Chumservatives

KEN BELL enjoys an amusing and observant, if ultimately insubstantial, account of an eventful political period

The Diary of an MP’s Wife, Sasha Swire, Little, Brown, 544 pages, £8

A diarist needs a good eye for the little details that makes the reader feel that he is in the room where the events are happening. Sasha Swire has that diarist’s eye in good measure and uses it to full effect in The Diary of an MP’s Wife. Thus when meeting the Countess of Wessex, Lady Swire notes when the Countess talks about giving up her career in PR that there is “real regret in her eyes and sadness that this part of her life is gone and not allowed to return”. Meanwhile, Prince Edward, husband to the Countess, comes over as “over-excitable like a puppy”, which rather sums up his whole life when you think about it.

Along with her good eye for the small details, this authoress is also the mistress of the cutting, throwaway, dismissive comment, as she demonstrates on almost every page of the diary which covers the years 2010 to 2019 when her husband, Sir Hugo Swire, who is known as “H” throughout the volume, was in government. One of my favourites is her conclusion that Kate Middleton and her family displayed “middle-class dignity” during the 2011 royal wedding. Only the genuine upper-class can damn with faint praise like that.

Reading this volume, I was struck by how little there is about the great events of the period and how much is dedicated to sticking the boot in to people that Lady Swire does not like. The fact that most of them seem to be in the Conservatives, the party that her husband represented in the Commons, rather suggests that Harold Macmillan had it about right when he commented that a man’s political opponents are on the other side of the House, and his enemies are all around him on his side.

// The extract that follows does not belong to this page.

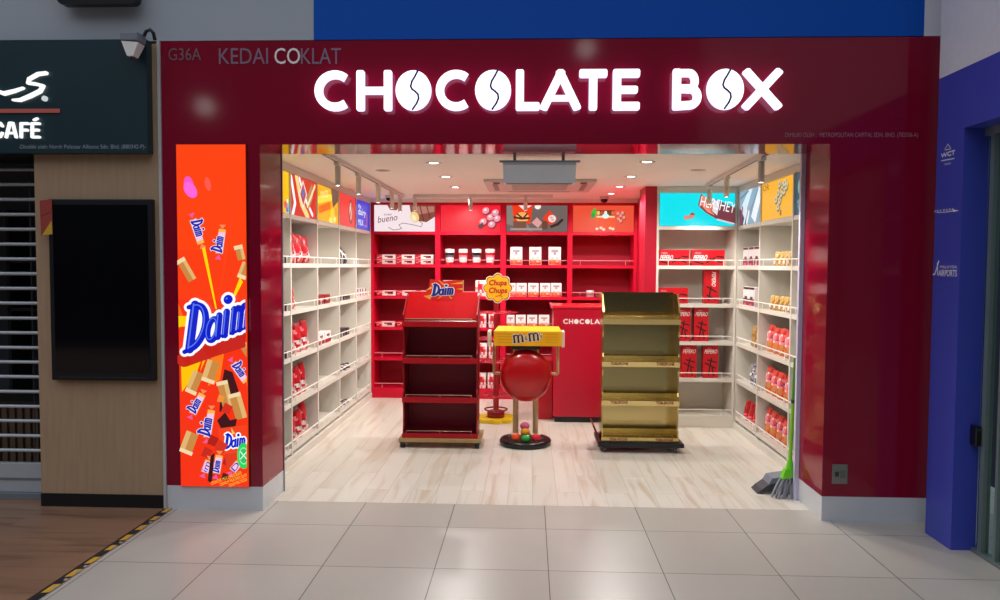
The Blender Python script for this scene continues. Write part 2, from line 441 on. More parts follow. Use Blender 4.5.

The greatest event covered by the diary must be the 2016 Brexit vote, but it is really only covered in passing. Having seemingly done very little during the campaign, Sir Hugo and Lady Swire decided to go to Scotland for a few days in the Highlands on polling day, and left on the sleeper train, thinking that victory was theirs. However, as the dawn rose and the news came through that victory had gone to the other side, Lady Swire dragged her husband out of his bed and they both returned to London to hold David Cameron’s hand. On the way back, one of the daughters rang up to cry that “old people and White Van Man have stolen her future”. Her mother, who presumably is aware of just how wealthy, privileged and connected the family is and that the little girl is in no danger of being reduced to taking in washing, has no sympathy and tells her that “she should have made more of her friends get out of bed and vote”.

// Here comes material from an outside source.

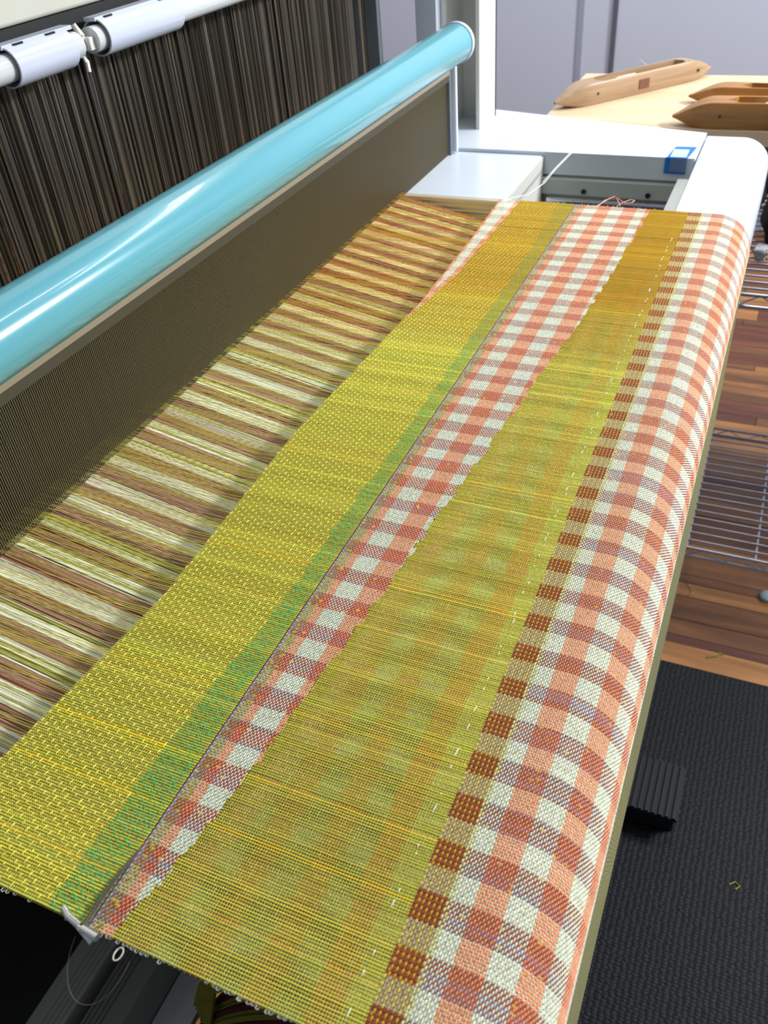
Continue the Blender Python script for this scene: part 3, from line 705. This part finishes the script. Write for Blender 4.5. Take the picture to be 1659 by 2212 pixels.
def shuttle(loc, rz, tilt, L, W, H, mname, label, roll=0, lift=0, cav=(.24, .80), group=None):
    t = thing('boat_shuttle', loc, label, 'shuttle', group)
    t.rotation_euler = (roll, tilt, rz)
    V = []; F = []; N = 46; nx = 8
    def prof(u):
        e = min(u, 1-u)
        wv = W/2*min(1, .10+.90*math.sin(min(1, e/.20)*math.pi/2)**.9)
        # bottom sweeps up at the tips, top slopes down to them
        zb = 0 if e > .16 else (1-math.sin(e/.16*math.pi/2))*H*.30
        zt = H if e > .19 else H*.36+(H*.64)*math.sin(e/.19*math.pi/2)**1.15
        return wv, zb, zt
    for i in range(N+1):
        u = i/N; u = u if 0 < u < 1 else (0.004 if u == 0 else .996)
        wv, zb, zt = prof(u); x = (i/N-.5)*L
        c = 0
        if cav[0] < u < cav[1]:
            d = min(u-cav[0], cav[1]-u)/.035; c = math.sqrt(max(0, 1-(1-min(1, d))**2))
        iw = wv*.74*max(c, .02); zc = zt-(zt-zb)*.72 if c > .05 else zt-.0003
        V += [(x, -wv*.86, zb), (x, -wv, zb+(zt-zb)*.15), (x, -wv*.97, zt-(zt-zb)*.08), (x, -wv*.90, zt), (x, -iw, zt), (x, -iw, zc), (x, iw, zc), (x, iw, zt), (x, wv*.90, zt), (x, wv*.97, zt-(zt-zb)*.08), (x, wv, zb+(zt-zb)*.15), (x, wv*.86, zb)]
    n = 12
    for i in range(N):
        for k in range(n): F.append((i*n+k, i*n+(k+1) % n, (i+1)*n+(k+1) % n, (i+1)*n+k))
    F += [tuple(range(n)), tuple(range(N*n, N*n+n))[::-1]]
    def part(name, mb_v, mb_f, mn, sm, **k):
        me = bpy.data.meshes.new(name); me.from_pydata(mb_v, [], mb_f)
        for p in me.polygons: p.use_smooth = sm
        if hasattr(me, 'set_sharp_from_angle'): me.set_sharp_from_angle(angle=.7)
        me.materials.append(M[mn]); o = bpy.data.objects.new(name, me); COL.objects.link(o); o.parent = t; return setp(o, **k)
    part('body', V, F, mname, True)
    # bobbin inside, pin holes, end wire
    mb = MB(); x0 = (cav[0]+.10-.5)*L; x1 = (cav[0]+.30-.5)*L
    mb.tube([(x0, 0, H*.60), (x0+.02, 0, H*.60), (x1-.02, 0, H*.60), (x1, 0, H*.60)], [W*.10, W*.24, W*.24, W*.12], 14)
    part('bobbin', mb.v, mb.f, 'bobbin', True, label='white wound bobbin')
    for sx in (-.285, .36):
        for sy in (-1,):
            mb = MB(); mb.tube([(sx*L, sy*W*.5*.93, H*.5), (sx*L, sy*W*.5*1.015, H*.5)], .0028, 12); part('pin', mb.v, mb.f, 'pin', True)
    return t
s1 = shuttle((-.3105, 1.975, .8805), math.atan2(.327, .263), 0, .415, .050, .040, 'beech', 'large pale wooden boat shuttle lying diagonally at the table corner')
# burnt stamp on the side
me = MB().box(-.012, -.0262, .010, .014, -.0249, .028)
mm = bpy.data.meshes.new('stamp'); mm.from_pydata(me.v, [], me.f); mm.materials.append(M['stamp']); so = bpy.data.objects.new('stamp', mm); COL.objects.link(so); so.parent = s1; so['label'] = 'small dark burnt stamp'
th2 = MB().tube([(-.185, 2.108, .905), (-.183, 2.09, .897), (-.19, 2.065, .886), (-.21, 2.04, .8815), (-.225, 2.02, .8812)], .0006, 5)
th2.build('weft_tail', 'nylon', s1)
shuttle((-.008, 1.893, .8805), math.radians(-3), 0, .37, .048, .034, 'honey', 'honey coloured boat shuttle further back on the right of the table', cav=(.28, .82))
shuttle((-.006, 1.752, .8805), math.radians(2), 0, .39, .058, .044, 'honey', 'honey coloured boat shuttle nearest the loom frame on the right', cav=(.26, .82))

# ================================================================== SHELF, MAT, PEDAL
sh = thing('wire_shelf', (.45, 1.64, 0), 'chrome wire shelving unit standing beyond the mat', 'shelf')
def wdeck(z, pitch):
    y0, y1, x0, x1 = 1.414, 1.875, -.022, .95
    for y in (y0, y1):
        MB().tube([(x0, y, z), (x1, y, z)], .0032, 10).build('rail', 'chromew', sh)
        MB().tube([(x0-.004, y, z-.021), (x1, y, z-.021)], .0028, 8).build('rail', 'chromew', sh)
        zz = MB(); x = x0; k = 0
        pts = []
        while x < x1: pts.append((x, y, z-.001 if k % 2 else z-.020)); x += .036; k += 1
        zz.tube(pts, .0015, 5).build('truss_wire', 'chromew', sh)
    for x in (x0, .111, .36, .61, .86, x1):
        MB().tube([(x, y0, z-.004), (x, y1, z-.004)], .0026, 8).build('cross_rod', 'chromew', sh)
    n = int((y1-y0)/pitch)
    w0 = MB().tube([(x0, 0, 0), (x1, 0, 0)], .0019, 6)
    me = bpy.data.meshes.new('shelf_wire'); me.from_pydata(w0.v, [], w0.f); me.materials.append(M['chromew'])
    for p in me.polygons: p.use_smooth = True
    for k in range(1, n):
        o = bpy.data.objects.new('shelf_wire', me); COL.objects.link(o); o.parent = sh; o.location = (-.45, y0+(y1-y0)*k/n-1.64, z)
wdeck(.152, .0243)
wdeck(.711, .0243)
for x, y in ((-.045, 1.39), (.975, 1.39), (-.045, 1.90), (.975, 1.90)):
    MB().tube([(x, y, 0), (x, y, .745)], .0125, 16).build('corner_post', 'chromew', sh)

def lump(name, c, dims, mname, label, cat, seed):
    import bmesh
    r_ = random.Random(seed); bm = bmesh.new(); bmesh.ops.create_cube(bm, size=1)
    bmesh.ops.subdivide_edges(bm, edges=bm.edges, cuts=5, use_grid_fill=True)
    for v in bm.verts:
        p = v.co; q = p.normalized()*.56
        v.co = p*.62+q*.38
        v.co = Vector((v.co.x*dims[0], v.co.y*dims[1], v.co.z*dims[2]))+Vector([r_.uniform(-.0016, .0016) for _ in range(3)])
        lay = .0035*math.sin(v.co.z*260); v.co.x += lay*(1 if v.co.x > 0 else -1)
    for f in bm.faces: f.smooth = True
    me = bpy.data.meshes.new(name); bm.to_mesh(me); bm.free(); me.materials.append(M[mname])
    o = bpy.data.objects.new(name, me); COL.objects.link(o); o.location = c; return setp(o, label, cat)
lump('folded_textile', (.112, 1.655, .766), (.24, .155, .098), 'darkcloth', 'black folded textile on the upper wire shelf', 'textile', 1)
lump('folded_textile', (.112, 1.800, .781), (.24, .10, .122), 'redcloth', 'dark red folded textile behind the black one on the upper shelf', 'textile', 2)
lump('wool_tuft', (.000, 1.555, .7260), (.022, .030, .022), 'fuzz', 'small grey wool tuft on the upper wire shelf', 'wool', 3)
lump('wool_bundle', (-.025, 1.80, .777), (.022, .10, .118), 'fuzz', 'speckled grey wool bundle leaning on the dark red textile', 'wool', 4)

mt = MB().box(-.30, -.9, .0003, 1.3, 1.224, .0075).build('rubber_mat', 'mat', bevel=.002)
setp(mt, 'large black textured rubber mat on the wooden floor', 'mat')
pd = thing('foot_pedal', (.0, .9, .0075), 'black ribbed foot pedal on the rubber mat', 'pedal')
MB().prism([(.852, .0078), (.955, .0078), (.955, .034), (.875, .030), (.845, .052), (.845, .046), (.852, .036)], 'X', -.10, .052).build('pedal_base', 'rubber', pd)
MB().add([(-.10, .842, .050), (.056, .842, .050), (.056, .955, .038), (-.10, .955, .038), (-.10, .842, .056), (.056, .842, .056), (.056, .955, .044), (-.10, .955, .044)],
         [(0, 3, 2, 1), (4, 5, 6, 7), (0, 1, 5, 4), (1, 2, 6, 5), (2, 3, 7, 6), (3, 0, 4, 7)]).build('pedal_plate', 'rubber', pd)
x = -.096
while x < .050:
    MB().add([(x, .842, .056), (x+.0065, .842, .056), (x+.0065, .955, .044), (x, .955, .044), (x+.0006, .842, .0600), (x+.0059, .842, .0600), (x+.0059, .955, .0480), (x+.0006, .955, .0480)],
             [(0, 3, 2, 1), (4, 5, 6, 7), (0, 1, 5, 4), (1, 2, 6, 5), (2, 3, 7, 6), (3, 0, 4, 7)]).build('rib', 'rubber', pd)
    x += .0110
# pale plastic thing and yarn scraps on the floor
pc = MB(); pc.tube([(.158, 1.478, .0003), (.158, 1.478, .008), (.158, 1.478, .013), (.158, 1.478, .0145)], [.0155, .0155, .011, .002], 24)
setp(pc.build('plastic_cap', 'pale'), 'small pale blue plastic cap on the wooden floor at the right', 'cap')
sp = MB().tube([(.060, 1.268, .0012), (.072, 1.272, .0016), (.080, 1.281, .0012), (.090, 1.284, .0014)], .0013, 6).tube([(.058, 1.262, .0014), (.066, 1.268, .0014), (.078, 1.274, .0018), (.084, 1.288, .0012)], .001, 5)
setp(sp.build('yarn_scrap', 'oliveyarn'), 'olive yarn scrap on the floor beyond the mat', 'yarn scrap')
sp = MB().tube([(.150, .79, .0085), (.158, .797, .0089), (.166, .793, .0086), (.160, .785, .0086)], .0014, 6)
setp(sp.build('yarn_scrap', 'oliveyarn'), 'olive yarn scrap on the black mat at the right', 'yarn scrap')
hr = MB().tube([(-.010, 1.470, .0008), (.003, 1.452, .0008), (.004, 1.436, .0008), (-.004, 1.428, .0008)], .0004, 4)
setp(hr.build('dark_hair', 'black'), 'single dark hair lying on a floor plank', 'hair')

# ================================================================== TAKE-UP ROLL UNDER THE CLOTH
ro = thing('cloth_roll', (-.20, .5, .62), 'roll of finished olive and salmon cloth under the near edge', 'cloth')
n = 40; K = 120
th_ = np.linspace(0, 2*math.pi, n, endpoint=False); yy = np.linspace(.05, 1.2, K*2)
TH, YY = np.meshgrid(th_, yy)
RR = .074+.0012*np.sin(TH*2+YY*60)+.0006*np.sin(YY*400+TH*25)
V = np.stack([-.205+RR*np.cos(TH), YY, .615+RR*np.sin(TH)], -1).reshape(-1, 3)
idx = np.arange(len(V)).reshape(len(yy), n)
F = np.stack([idx[:-1], np.roll(idx, -1, 1)[:-1], np.roll(idx, -1, 1)[1:], idx[1:]], -1).reshape(-1, 4)
ph = (YY/.011+TH*1.4).ravel(); cc = np.zeros((len(V), 3)); cc[:] = L3(140, 132, 80)
cc[(ph % 3) < 1] = L3(120, 80, 50); cc[(ph % 3) > 2] = L3(150, 190, 130)*.9; cc *= (1+.25*rng.standard_normal((len(V), 1))).clip(.4, 1.6)
me = arr_mesh('rolled_cloth', V, F, cc, 'yarn', ro); del me['kind']
for k, (mn, dy, dz) in enumerate([('oliveyarn', 0, 0), ('maroonyarn', .006, .001), ('oliveyarn', .011, .002), ('oliveyarn', .016, .001), ('maroonyarn', .021, .002), ('oliveyarn', .026, .001), ('oliveyarn', .031, .001), ('maroonyarn', .037, .002), ('oliveyarn', .043, .001)]):
    pts = []
    for q in range(14):
        a = math.radians(178-q*9); rr = .0775+dz; pts.append((-.205+rr*math.cos(a), .120+dy*.9+q*.0045, .615+rr*math.sin(a)))
    MB().tube(pts, .0034, 7).build('yarn_strand', mn, ro, label=('maroon yarn strand' if mn[0] == 'm' else 'olive yarn strand'))
bu = MB()
for k in range(7):
    bu.tube([(-.262+.003*k, .215-.003*k, .684), (-.272+.003*k, .192-.002*k, .690), (-.279+.002*k, .172, .684), (-.277+.003*k, .160-.002*k, .678)], .0022, 6)
bu.build('yarn_tail', 'oliveyarn', ro, label='loose olive yarn tail')

pcb = MB().tube([(-.600, 1.95, .50), (-.631, 1.95, .83), (-.639, 1.95, .865), (-.6445, 1.95, .896), (-.650, 1.95, .933), (-.672, 1.96, 1.3)], [.0055, .0055, .005, .0045, .003, .003], 8)
setp(pcb.build('power_cable', 'black'), 'dark cable hanging behind the white side post', 'cable')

Aside from paying back old scores, the diary really succeeds as an account of just how incestuous the Tory leadership crew is. This is the chumocracy in action, with people who are part of that magic circle getting a respectable naming and everyone else receiving a mocking nickname. So, David Cameron is referred to throughout as “DC” and Theresa May is dismissed as “Old Ma May.” George Osborne is “Boy George” in the diary, probably because he is only an honorary member of the magic circle, having been a day boy at his public school and his father being something in trade. I went to a secondary modern so all this is Greek to me, but it means something to this crowd.

It is not just that they all know each other, but they have been friends for years. So, Amber Rudd, who has now returned to well-deserved obscurity and will only merit footnotes in the histories that will be written of this time, seems to feature on far too many pages as if she is a really important person. Actually, she has been a friend of Sasha Swire since both were in their teens, and it shows in the diary in the sympathetic way she is portrayed and the amount of references to her.

This is all very much a book written by a member of the higher caste for other members of the caste who understand instinctively the cultural references. Thus, H goes to meet DC one Saturday morning in his casual attire and DC looks at his brown shoes, lifts an eyebrow and says, “Brown in town, Hugo?” To which Hugo replies that it is the weekend and he should not be in town but in the country, and so on and so forth.

There is nothing wrong with an authoress writing a book for her social set, and Sasha Swire is certainly a quite excellent writer with a fine turn of phrase who has crafted a work that it was a pleasure to read. The sad thing about her book is that it is unlikely to be referred to by future historians because the bulk of it is concerned with people who will be of interest only to the hardest of hardcore historians; thus it will date very quickly for the general reader.